→ **TASK INSTRUCTIONS**:
Restate the complete material exactly.

→ **SUPPLIED INFORMATION**:
---------------

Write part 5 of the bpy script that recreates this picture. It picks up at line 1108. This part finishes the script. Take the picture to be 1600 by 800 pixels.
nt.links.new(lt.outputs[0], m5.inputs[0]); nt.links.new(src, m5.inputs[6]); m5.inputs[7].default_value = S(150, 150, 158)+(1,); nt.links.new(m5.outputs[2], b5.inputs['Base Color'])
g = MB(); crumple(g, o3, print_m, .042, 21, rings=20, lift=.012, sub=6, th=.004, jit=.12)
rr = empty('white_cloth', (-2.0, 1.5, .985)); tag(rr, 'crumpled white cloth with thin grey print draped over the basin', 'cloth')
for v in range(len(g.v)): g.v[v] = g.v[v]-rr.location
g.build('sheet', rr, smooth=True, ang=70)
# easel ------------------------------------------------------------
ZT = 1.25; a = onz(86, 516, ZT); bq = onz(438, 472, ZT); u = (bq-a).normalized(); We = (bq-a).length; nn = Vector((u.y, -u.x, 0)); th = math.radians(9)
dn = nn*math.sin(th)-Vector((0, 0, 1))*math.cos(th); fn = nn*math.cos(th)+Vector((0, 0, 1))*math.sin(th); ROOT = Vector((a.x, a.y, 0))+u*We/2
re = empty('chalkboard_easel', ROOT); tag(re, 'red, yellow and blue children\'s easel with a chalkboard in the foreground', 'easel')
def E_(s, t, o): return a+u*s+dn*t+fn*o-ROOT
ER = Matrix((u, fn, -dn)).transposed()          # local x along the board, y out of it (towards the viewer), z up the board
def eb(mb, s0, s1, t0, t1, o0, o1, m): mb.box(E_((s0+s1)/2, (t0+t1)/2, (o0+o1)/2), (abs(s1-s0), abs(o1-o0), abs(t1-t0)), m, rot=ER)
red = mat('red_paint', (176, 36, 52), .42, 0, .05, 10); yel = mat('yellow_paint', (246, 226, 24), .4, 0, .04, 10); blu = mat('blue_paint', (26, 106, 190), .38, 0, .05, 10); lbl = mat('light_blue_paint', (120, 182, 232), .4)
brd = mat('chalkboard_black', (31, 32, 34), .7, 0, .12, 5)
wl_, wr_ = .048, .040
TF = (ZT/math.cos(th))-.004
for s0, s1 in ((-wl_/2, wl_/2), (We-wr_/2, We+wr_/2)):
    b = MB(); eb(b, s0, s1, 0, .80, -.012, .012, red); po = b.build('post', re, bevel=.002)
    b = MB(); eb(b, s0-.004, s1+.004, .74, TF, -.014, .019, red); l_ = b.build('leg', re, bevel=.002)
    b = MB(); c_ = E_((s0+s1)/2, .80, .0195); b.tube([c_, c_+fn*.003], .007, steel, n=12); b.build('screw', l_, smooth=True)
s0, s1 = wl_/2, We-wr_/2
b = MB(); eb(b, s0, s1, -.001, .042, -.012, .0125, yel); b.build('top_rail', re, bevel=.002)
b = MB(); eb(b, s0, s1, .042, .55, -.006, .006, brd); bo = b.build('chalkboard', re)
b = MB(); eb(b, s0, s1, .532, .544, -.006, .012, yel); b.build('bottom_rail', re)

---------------

→ **FINAL RESULT**:
Write part 5 of the bpy script that recreates this picture. It picks up at line 1108. This part finishes the script. Take the picture to be 1600 by 800 pixels.
nt.links.new(lt.outputs[0], m5.inputs[0]); nt.links.new(src, m5.inputs[6]); m5.inputs[7].default_value = S(150, 150, 158)+(1,); nt.links.new(m5.outputs[2], b5.inputs['Base Color'])
g = MB(); crumple(g, o3, print_m, .042, 21, rings=20, lift=.012, sub=6, th=.004, jit=.12)
rr = empty('white_cloth', (-2.0, 1.5, .985)); tag(rr, 'crumpled white cloth with thin grey print draped over the basin', 'cloth')
for v in range(len(g.v)): g.v[v] = g.v[v]-rr.location
g.build('sheet', rr, smooth=True, ang=70)
# easel ------------------------------------------------------------
ZT = 1.25; a = onz(86, 516, ZT); bq = onz(438, 472, ZT); u = (bq-a).normalized(); We = (bq-a).length; nn = Vector((u.y, -u.x, 0)); th = math.radians(9)
dn = nn*math.sin(th)-Vector((0, 0, 1))*math.cos(th); fn = nn*math.cos(th)+Vector((0, 0, 1))*math.sin(th); ROOT = Vector((a.x, a.y, 0))+u*We/2
re = empty('chalkboard_easel', ROOT); tag(re, 'red, yellow and blue children\'s easel with a chalkboard in the foreground', 'easel')
def E_(s, t, o): return a+u*s+dn*t+fn*o-ROOT
ER = Matrix((u, fn, -dn)).transposed()          # local x along the board, y out of it (towards the viewer), z up the board
def eb(mb, s0, s1, t0, t1, o0, o1, m): mb.box(E_((s0+s1)/2, (t0+t1)/2, (o0+o1)/2), (abs(s1-s0), abs(o1-o0), abs(t1-t0)), m, rot=ER)
red = mat('red_paint', (176, 36, 52), .42, 0, .05, 10); yel = mat('yellow_paint', (246, 226, 24), .4, 0, .04, 10); blu = mat('blue_paint', (26, 106, 190), .38, 0, .05, 10); lbl = mat('light_blue_paint', (120, 182, 232), .4)
brd = mat('chalkboard_black', (31, 32, 34), .7, 0, .12, 5)
wl_, wr_ = .048, .040
TF = (ZT/math.cos(th))-.004
for s0, s1 in ((-wl_/2, wl_/2), (We-wr_/2, We+wr_/2)):
    b = MB(); eb(b, s0, s1, 0, .80, -.012, .012, red); po = b.build('post', re, bevel=.002)
    b = MB(); eb(b, s0-.004, s1+.004, .74, TF, -.014, .019, red); l_ = b.build('leg', re, bevel=.002)
    b = MB(); c_ = E_((s0+s1)/2, .80, .0195); b.tube([c_, c_+fn*.003], .007, steel, n=12); b.build('screw', l_, smooth=True)
s0, s1 = wl_/2, We-wr_/2
b = MB(); eb(b, s0, s1, -.001, .042, -.012, .0125, yel); b.build('top_rail', re, bevel=.002)
b = MB(); eb(b, s0, s1, .042, .55, -.006, .006, brd); bo = b.build('chalkboard', re)
b = MB(); eb(b, s0, s1, .532, .544, -.006, .012, yel); b.build('bottom_rail', re)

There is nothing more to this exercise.